投資家心理が好転するには時間がかかるかもしれません。また、経済の減速、政策の不透明性、人口の高齢化、地政学的緊張の継続等の構造要因に係る懸念を勘案すると、株式市場が過去の水準を遥かに下回って推移する可能性も否めません。
とはいえ、中国市場には数千社の企業が上場しています。ピクテは、成長性が高く、バリュエーションが魅力的な優良銘柄に焦点を当てた運用を続けています。
中国株式市場を取り巻く環境は、2023年を通じて厳しいものでしたが、中長期的なファンダメンタルズが良好な企業と、先行きが思わしくない企業が乖離する動きを見せ始めていることには勇気付けられます。また、特定のトレンドに注目することからも、投資の対価が期待されると考えます。消費傾向の変化が一例です。例えば、消費者は相対的に低価格の商品を買い始めていることから、格安eコマースアプリを運営するPDDの株価が堅調に推移する一方で、高額商品関連銘柄は苦戦を強いられています(図表1)。
分散の効果
勿論、リスクは残ります。2024年年初の台湾総統選挙の他、米国にトランプ新政権が誕生する可能性等、地政学リスクは、特に、懸念されます。米国では、民主、共和両党の候補者とも、人気が増し、票につながるよう、中国に対して強気の発言をする公算が大きいと考えます。
このような環境では、ポートフォリオの分散を維持することが重要ですが、特に、以下の二つの分野に投資の好機があると考えます。一つは、構造変化によって長期的な成長が見込まれる電気自動車(EV)、インダストリアル・オートメーション、人工知能(AI)、輸出型の産業等が有望だということです。勿論、短期的な観点では、需給の変動の影響を免れることが困難であり、脆弱性を抱える産業もあることから、トップダウン型のセクターや銘柄選択の重要性が増すと考えます。(消費セクターが典型例です。eコマース企業は厳しい競争と売上の伸び悩みに直面していますが、前述のPDD等は、相対的に大きなトレンドに抵抗する力を有していると考えます)。

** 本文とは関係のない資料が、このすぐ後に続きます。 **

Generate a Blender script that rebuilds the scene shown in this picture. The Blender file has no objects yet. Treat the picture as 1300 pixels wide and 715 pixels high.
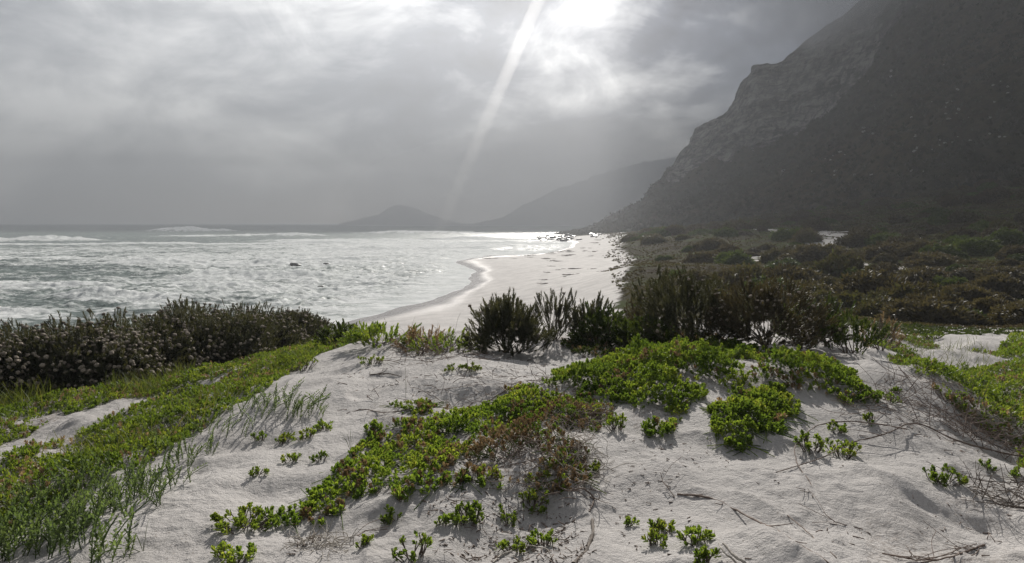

もう一つは、需要が回復しつつあるセクターが散見されるということです。テクノロジー分野では、コンピューターやスマートフォン(ならびにそれぞれの部品)市場が、買い換えサイクル、在庫の積み増し、AIの登場等を背景に好調です。また、当局の締め付けからの回復途上にあり、以前よりも友好的な政策スタンスの恩恵を受けているセクターもあります。例えば、教育業界は、2021年以降、学習塾に対する規制強化の打撃を受けたものの、現在は落ち着きを取り戻しているように思われます。個別銘柄では、旺盛な需要を背景に、ニュー・オリエンタル・エデュケーション等が好調です。
経済情勢の安定化と地政学リスクの後退を確認するまでは、ある程度の警戒が必要だと考えますが、中国がポートフォリオの戦略要素であり、今後もそうあり続けるべきであることには疑いの余地がありません。成功の鍵はセクターや銘柄を厳選し、ポートフォリオの分散と長期投資を心がけること、また、中国政府の経済政策に整合する投資を行って、堅固なファンダメンタルズと世界のリーダーとなる素質を備えた企業の発掘に励むことです。